Friday, 18 May 2012

The Oakleyites by E.F. Benson

If you open The Oakleyites hoping to step into one of E.F. Benson's witty satires of upper-middle-class social life between the wars, you will not be disappointed.  But you will also get something unexpectedly serious as well.

Oakley-on-Sea is quite obviously Rye, or Tilling as it becomes in the Lucia books, and the Oakleyites themselves are a leisured, mainly female group centred around Dorothy Jackson.  Dorothy is cheerful, active and vigorous, and deeply involved in local life; she leads a Dante reading group, sits on the Art Society committee, and enjoys a good game of golf.  In her early thirties, she remains unmarried, having spent her twenties nursing her mother who died of tuberculosis.  The Oakleyites are happily involved in their clubs, their sport, and the engrossing business of letting their houses for the summer, but are disrupted by some new residents.  The first new arrivals are Wilfred Easton, a popular novelist, who takes a house in Oakley for the winter, bringing his mother to live with him.   Kindhearted Dorothy opens her house to her younger sister Daisy, fleeing an improvident marriage to an adulterous and violent, but titled, husband. 

So far, so proto-Lucia; but Dorothy has none of Lucia's guile, Daisy's motivations are simple and transparent, and while Wilfred may live with his mother he is miles away from Georgie.  The novel very quickly sets up a triangular relationship between these three people.  Dorothy, who had considered her chances of marriage entirely behind her, falls in love with Wilfred, and he begins to show signs of affection for her.  But Wilfred's heart was broken in his youth by a woman uncannily like Daisy; and Daisy herself seeks attention and affection from Wilfred in the aftermath of her failed marriage.  E.F. Benson manages to extract both humour and tragedy from this situation.  The narrative presents Daisy as fairly frightful, for example, self-interested and frivolous, but it does not suggest that she has not truly suffered in her marriage.  Dorothy often recognises the ridiculousness of her own situation even while it is making her miserable.  There are blackly humorous sub-plots that involve the three daughters of Dorothy's neighbour, Mr Audley, squabbling over his will - and the account of the annual Art Society exhibition is as funny here as it is in the Lucia stories.

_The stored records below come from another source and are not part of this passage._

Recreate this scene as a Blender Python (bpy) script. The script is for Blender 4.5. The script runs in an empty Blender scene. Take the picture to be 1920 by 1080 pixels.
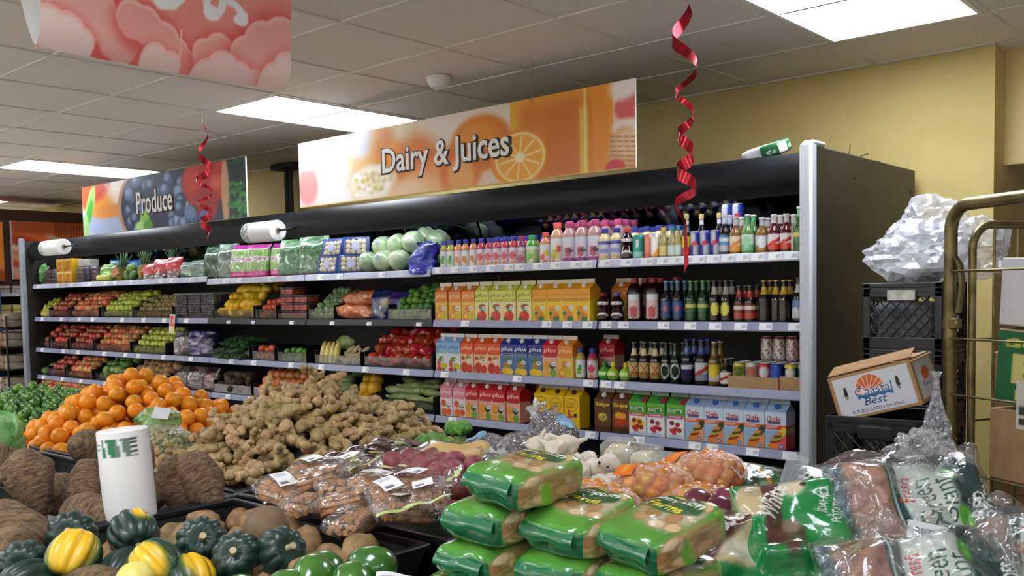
import bpy, bmesh, math, random
import numpy as np
from mathutils import Vector, Matrix, Euler, noise

SC = bpy.context.scene
COL = SC.collection
R = math.radians
rnd = random.Random(7)

# ------------------------------------------------------------------ camera
YAW, PITCH, ROLL, FOC, PPY = .7186, -.058, -.0183, 1763.0, 652.0
cam = bpy.data.cameras.new('camera'); co = bpy.data.objects.new('camera', cam); COL.objects.link(co)
_d = Vector((-math.sin(YAW), math.cos(YAW), 0)); _r = Vector((math.cos(YAW), math.sin(YAW), 0)); _u = Vector((0, 0, 1))
_f = _d*math.cos(PITCH)+_u*math.sin(PITCH); _up = _u*math.cos(PITCH)-_d*math.sin(PITCH)
_r2 = _r*math.cos(ROLL)+_up*math.sin(ROLL); _u2 = _up*math.cos(ROLL)-_r*math.sin(ROLL)
m = Matrix((_r2, _u2, -_f)).transposed().to_4x4(); m.translation = (0, 0, 1.5)
co.matrix_world = m
cam.sensor_width = 36; cam.sensor_fit = 'HORIZONTAL'; cam.lens = 36*FOC/1920
cam.shift_y = (PPY-540)/1920; cam.clip_start = .05; cam.clip_end = 100
SC.camera = co

# ------------------------------------------------------------------ world, exposure
w = bpy.data.worlds.new('world'); SC.world = w; w.use_nodes = True
w.node_tree.nodes['Background'].inputs[0].default_value = (.9, .93, 1, 1)
w.node_tree.nodes['Background'].inputs[1].default_value = .10
SC.view_settings.view_transform = 'Standard'; SC.view_settings.look = 'None'
SC.view_settings.gamma = 1; SC.view_settings.use_curve_mapping = False
SC.view_settings.exposure = 0.5
cy = SC.cycles; cy.max_bounces = 7; cy.diffuse_bounces = 4; cy.glossy_bounces = 3; cy.transparent_max_bounces = 14; cy.caustics_reflective = False; cy.caustics_refractive = False; cy.use_adaptive_sampling = True; cy.adaptive_threshold = .05
TROFFER = 11.5     # emission strength of the ceiling lights
CASE_LAMP = 14.0    # emission strength of the tube under the case canopy

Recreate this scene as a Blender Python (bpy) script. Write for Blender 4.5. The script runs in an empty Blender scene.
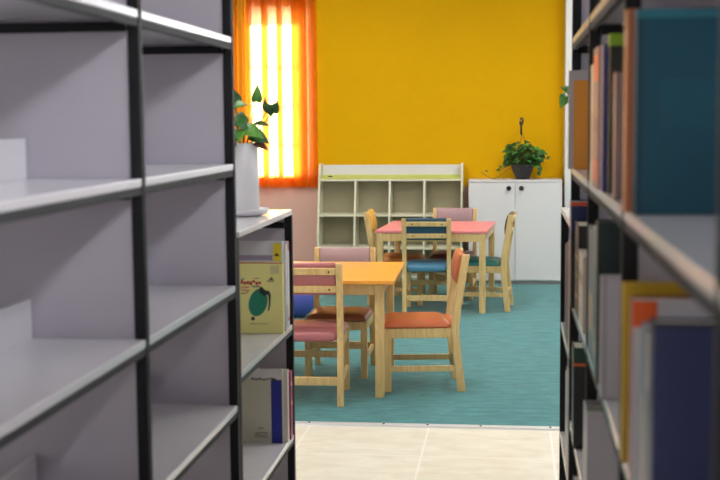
import bpy, bmesh, math, random
from mathutils import Vector, Matrix
random.seed(7)
sc = bpy.context.scene
col = sc.collection
PI = math.pi

# ------------------------------------------------------------------ materials
def srgb(r, g, b):
    f = lambda c: (c/255/12.92) if c/255 <= .04045 else ((c/255+.055)/1.055)**2.4
    return (f(r), f(g), f(b), 1)

def new_mat(name):
    m = bpy.data.materials.new(name); m.use_nodes = True
    nt = m.node_tree
    return m, nt, nt.nodes['Principled BSDF']

def plain(name, c, rough=.5, spec=.5, metal=0., var=.06, scale=12., bump=0., bscale=80., coat=0.):
    """painted / laminated / moulded surface with a faint procedural unevenness"""
    m, nt, b = new_mat(name)
    tc = nt.nodes.new('ShaderNodeTexCoord')
    n = nt.nodes.new('ShaderNodeTexNoise'); n.inputs['Scale'].default_value = scale
    n.inputs['Detail'].default_value = 4
    nt.links.new(tc.outputs['Object'], n.inputs['Vector'])
    mix = nt.nodes.new('ShaderNodeMixRGB')
    mix.inputs[1].default_value = tuple(x*(1-var) for x in c[:3])+(1,)
    mix.inputs[2].default_value = tuple(min(1, x*(1+var)) for x in c[:3])+(1,)
    nt.links.new(n.outputs['Fac'], mix.inputs[0]); nt.links.new(mix.outputs[0], b.inputs['Base Color'])
    b.inputs['Roughness'].default_value = rough; b.inputs['Metallic'].default_value = metal
    b.inputs['Specular IOR Level'].default_value = spec
    if coat: b.inputs['Coat Weight'].default_value = coat; b.inputs['Coat Roughness'].default_value = .15
    if bump:
        n2 = nt.nodes.new('ShaderNodeTexNoise'); n2.inputs['Scale'].default_value = bscale
        nt.links.new(tc.outputs['Object'], n2.inputs['Vector'])
        bp = nt.nodes.new('ShaderNodeBump'); bp.inputs['Strength'].default_value = bump; bp.inputs['Distance'].default_value = .004
        nt.links.new(n2.outputs['Fac'], bp.inputs['Height']); nt.links.new(bp.outputs[0], b.inputs['Normal'])
    return m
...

Dorothy, Wilfred and Wilfred's mother Mrs Easton are all attractive characters, and Wilfred is particularly interesting as a portrait of the writer of popular novels in early twentieth century society - his books feature the wicked doings of Marchionesses who are no better than they ought to be  - who acknowledges that "my work has nothing to do with Art.  It is trade".  He and Dorothy discuss about the dilettante dabblings of the Oakleyites in art and literature, often to hideous effect, and compare this to his own production of decidedly unliterary fiction.  In addition to all this, there are some occasionally unexpectedly lovely bits of writing, especially about the beauties of Oakley itself:

"Outside, serene saffron-coloured lights hung in the West, amazingly luminous, so that though the sun had set, the illuminated sky still dimly outlined the shadows of chimneys and gables onto the westward-facing walls of houses opposite.  In the narrowing street up which Miss Dorothy walked briskly to her home, a clear twilight as of translucent water flowed deeper and deeper, but when, passing though the darkling house, she came out for a stroll in her garden, which stood on the very top of the hill-plateau, it was like emerging into some enchanted place.  A yellow unreal light flooded it, making the grass look orange-toned and the familiar and splendid hues of her October flowerbeds seemed as if they had been painted anew."

This is not what I usually expect from Benson, although his love of Rye and in particular this house, inhabited by EFB in real life and Dorothy, Miss Mapp and Lucia on the page, invariably characterises his books.  Expected or not, I found it very enjoyable to read.  It seems to be out of print, although there are facsimile versions around and it is available online.